[3D scene scripts]
----------------

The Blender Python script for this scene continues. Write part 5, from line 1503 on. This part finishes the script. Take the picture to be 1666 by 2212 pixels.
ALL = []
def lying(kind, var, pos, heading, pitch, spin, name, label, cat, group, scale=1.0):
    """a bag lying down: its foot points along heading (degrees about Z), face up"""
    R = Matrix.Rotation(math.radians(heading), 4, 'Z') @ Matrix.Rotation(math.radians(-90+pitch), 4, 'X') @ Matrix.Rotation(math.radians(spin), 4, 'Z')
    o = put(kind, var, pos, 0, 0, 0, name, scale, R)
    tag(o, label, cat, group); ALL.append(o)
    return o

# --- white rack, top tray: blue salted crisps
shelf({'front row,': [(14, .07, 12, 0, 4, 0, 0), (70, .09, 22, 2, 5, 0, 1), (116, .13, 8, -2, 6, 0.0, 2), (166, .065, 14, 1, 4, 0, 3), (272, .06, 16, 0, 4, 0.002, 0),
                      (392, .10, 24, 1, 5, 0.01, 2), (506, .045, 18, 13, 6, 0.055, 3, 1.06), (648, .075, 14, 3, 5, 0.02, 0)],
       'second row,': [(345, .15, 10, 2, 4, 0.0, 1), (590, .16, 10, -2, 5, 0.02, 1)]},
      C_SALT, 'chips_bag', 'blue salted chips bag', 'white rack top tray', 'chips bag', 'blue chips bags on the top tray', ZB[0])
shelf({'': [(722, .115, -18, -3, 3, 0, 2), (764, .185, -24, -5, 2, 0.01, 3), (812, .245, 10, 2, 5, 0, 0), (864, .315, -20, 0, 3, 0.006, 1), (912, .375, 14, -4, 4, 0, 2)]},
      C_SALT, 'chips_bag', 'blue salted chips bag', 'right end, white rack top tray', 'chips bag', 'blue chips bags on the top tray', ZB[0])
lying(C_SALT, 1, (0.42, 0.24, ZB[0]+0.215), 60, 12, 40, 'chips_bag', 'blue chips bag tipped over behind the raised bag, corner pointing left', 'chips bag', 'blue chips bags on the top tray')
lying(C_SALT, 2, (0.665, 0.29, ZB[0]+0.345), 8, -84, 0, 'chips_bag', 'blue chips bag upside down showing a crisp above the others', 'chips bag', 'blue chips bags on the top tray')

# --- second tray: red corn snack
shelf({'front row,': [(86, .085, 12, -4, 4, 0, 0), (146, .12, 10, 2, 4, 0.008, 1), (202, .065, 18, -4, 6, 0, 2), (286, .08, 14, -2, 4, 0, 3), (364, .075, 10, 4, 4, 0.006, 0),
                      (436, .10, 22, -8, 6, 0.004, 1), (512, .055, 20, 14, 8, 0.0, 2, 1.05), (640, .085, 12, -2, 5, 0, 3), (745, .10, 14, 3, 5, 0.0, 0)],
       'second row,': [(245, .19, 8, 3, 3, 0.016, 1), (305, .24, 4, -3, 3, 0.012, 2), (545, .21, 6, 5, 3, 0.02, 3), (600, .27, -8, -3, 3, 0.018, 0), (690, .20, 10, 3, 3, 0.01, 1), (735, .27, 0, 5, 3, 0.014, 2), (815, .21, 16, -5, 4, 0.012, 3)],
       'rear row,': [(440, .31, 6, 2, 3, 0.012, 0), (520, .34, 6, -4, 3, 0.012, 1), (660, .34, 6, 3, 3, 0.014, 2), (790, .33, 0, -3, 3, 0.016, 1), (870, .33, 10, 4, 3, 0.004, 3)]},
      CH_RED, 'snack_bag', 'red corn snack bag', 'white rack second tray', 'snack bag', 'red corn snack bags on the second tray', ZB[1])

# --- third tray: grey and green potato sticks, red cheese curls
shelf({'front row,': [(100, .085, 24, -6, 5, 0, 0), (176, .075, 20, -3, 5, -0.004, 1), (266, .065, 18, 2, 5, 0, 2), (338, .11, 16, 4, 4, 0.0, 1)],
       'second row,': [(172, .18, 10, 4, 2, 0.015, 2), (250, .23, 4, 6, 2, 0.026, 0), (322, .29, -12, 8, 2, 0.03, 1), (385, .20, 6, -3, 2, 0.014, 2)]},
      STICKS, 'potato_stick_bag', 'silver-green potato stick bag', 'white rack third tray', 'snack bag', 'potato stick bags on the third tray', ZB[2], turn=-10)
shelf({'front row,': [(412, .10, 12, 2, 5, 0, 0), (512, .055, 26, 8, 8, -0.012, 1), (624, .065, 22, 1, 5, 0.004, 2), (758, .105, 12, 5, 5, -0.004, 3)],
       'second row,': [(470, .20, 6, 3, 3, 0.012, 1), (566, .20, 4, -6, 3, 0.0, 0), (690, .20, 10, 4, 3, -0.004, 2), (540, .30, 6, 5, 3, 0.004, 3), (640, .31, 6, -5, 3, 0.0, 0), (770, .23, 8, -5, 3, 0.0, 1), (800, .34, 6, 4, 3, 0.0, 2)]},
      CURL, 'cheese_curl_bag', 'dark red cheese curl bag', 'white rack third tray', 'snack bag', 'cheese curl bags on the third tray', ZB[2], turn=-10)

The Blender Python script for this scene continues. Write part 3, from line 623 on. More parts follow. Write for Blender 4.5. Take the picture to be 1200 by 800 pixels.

----------------

● Written problem:
Write out all the records above again, exactly as they stand.

● Task output:
The Blender Python script for this scene continues. Write part 5, from line 1503 on. This part finishes the script. Take the picture to be 1666 by 2212 pixels.
ALL = []
def lying(kind, var, pos, heading, pitch, spin, name, label, cat, group, scale=1.0):
    """a bag lying down: its foot points along heading (degrees about Z), face up"""
    R = Matrix.Rotation(math.radians(heading), 4, 'Z') @ Matrix.Rotation(math.radians(-90+pitch), 4, 'X') @ Matrix.Rotation(math.radians(spin), 4, 'Z')
    o = put(kind, var, pos, 0, 0, 0, name, scale, R)
    tag(o, label, cat, group); ALL.append(o)
    return o

# --- white rack, top tray: blue salted crisps
shelf({'front row,': [(14, .07, 12, 0, 4, 0, 0), (70, .09, 22, 2, 5, 0, 1), (116, .13, 8, -2, 6, 0.0, 2), (166, .065, 14, 1, 4, 0, 3), (272, .06, 16, 0, 4, 0.002, 0),
                      (392, .10, 24, 1, 5, 0.01, 2), (506, .045, 18, 13, 6, 0.055, 3, 1.06), (648, .075, 14, 3, 5, 0.02, 0)],
       'second row,': [(345, .15, 10, 2, 4, 0.0, 1), (590, .16, 10, -2, 5, 0.02, 1)]},
      C_SALT, 'chips_bag', 'blue salted chips bag', 'white rack top tray', 'chips bag', 'blue chips bags on the top tray', ZB[0])
shelf({'': [(722, .115, -18, -3, 3, 0, 2), (764, .185, -24, -5, 2, 0.01, 3), (812, .245, 10, 2, 5, 0, 0), (864, .315, -20, 0, 3, 0.006, 1), (912, .375, 14, -4, 4, 0, 2)]},
      C_SALT, 'chips_bag', 'blue salted chips bag', 'right end, white rack top tray', 'chips bag', 'blue chips bags on the top tray', ZB[0])
lying(C_SALT, 1, (0.42, 0.24, ZB[0]+0.215), 60, 12, 40, 'chips_bag', 'blue chips bag tipped over behind the raised bag, corner pointing left', 'chips bag', 'blue chips bags on the top tray')
lying(C_SALT, 2, (0.665, 0.29, ZB[0]+0.345), 8, -84, 0, 'chips_bag', 'blue chips bag upside down showing a crisp above the others', 'chips bag', 'blue chips bags on the top tray')

# --- second tray: red corn snack
shelf({'front row,': [(86, .085, 12, -4, 4, 0, 0), (146, .12, 10, 2, 4, 0.008, 1), (202, .065, 18, -4, 6, 0, 2), (286, .08, 14, -2, 4, 0, 3), (364, .075, 10, 4, 4, 0.006, 0),
                      (436, .10, 22, -8, 6, 0.004, 1), (512, .055, 20, 14, 8, 0.0, 2, 1.05), (640, .085, 12, -2, 5, 0, 3), (745, .10, 14, 3, 5, 0.0, 0)],
       'second row,': [(245, .19, 8, 3, 3, 0.016, 1), (305, .24, 4, -3, 3, 0.012, 2), (545, .21, 6, 5, 3, 0.02, 3), (600, .27, -8, -3, 3, 0.018, 0), (690, .20, 10, 3, 3, 0.01, 1), (735, .27, 0, 5, 3, 0.014, 2), (815, .21, 16, -5, 4, 0.012, 3)],
       'rear row,': [(440, .31, 6, 2, 3, 0.012, 0), (520, .34, 6, -4, 3, 0.012, 1), (660, .34, 6, 3, 3, 0.014, 2), (790, .33, 0, -3, 3, 0.016, 1), (870, .33, 10, 4, 3, 0.004, 3)]},
      CH_RED, 'snack_bag', 'red corn snack bag', 'white rack second tray', 'snack bag', 'red corn snack bags on the second tray', ZB[1])

# --- third tray: grey and green potato sticks, red cheese curls
shelf({'front row,': [(100, .085, 24, -6, 5, 0, 0), (176, .075, 20, -3, 5, -0.004, 1), (266, .065, 18, 2, 5, 0, 2), (338, .11, 16, 4, 4, 0.0, 1)],
       'second row,': [(172, .18, 10, 4, 2, 0.015, 2), (250, .23, 4, 6, 2, 0.026, 0), (322, .29, -12, 8, 2, 0.03, 1), (385, .20, 6, -3, 2, 0.014, 2)]},
      STICKS, 'potato_stick_bag', 'silver-green potato stick bag', 'white rack third tray', 'snack bag', 'potato stick bags on the third tray', ZB[2], turn=-10)
shelf({'front row,': [(412, .10, 12, 2, 5, 0, 0), (512, .055, 26, 8, 8, -0.012, 1), (624, .065, 22, 1, 5, 0.004, 2), (758, .105, 12, 5, 5, -0.004, 3)],
       'second row,': [(470, .20, 6, 3, 3, 0.012, 1), (566, .20, 4, -6, 3, 0.0, 0), (690, .20, 10, 4, 3, -0.004, 2), (540, .30, 6, 5, 3, 0.004, 3), (640, .31, 6, -5, 3, 0.0, 0), (770, .23, 8, -5, 3, 0.0, 1), (800, .34, 6, 4, 3, 0.0, 2)]},
      CURL, 'cheese_curl_bag', 'dark red cheese curl bag', 'white rack third tray', 'snack bag', 'cheese curl bags on the third tray', ZB[2], turn=-10)

The Blender Python script for this scene continues. Write part 3, from line 623 on. More parts follow. Write for Blender 4.5. Take the picture to be 1200 by 800 pixels.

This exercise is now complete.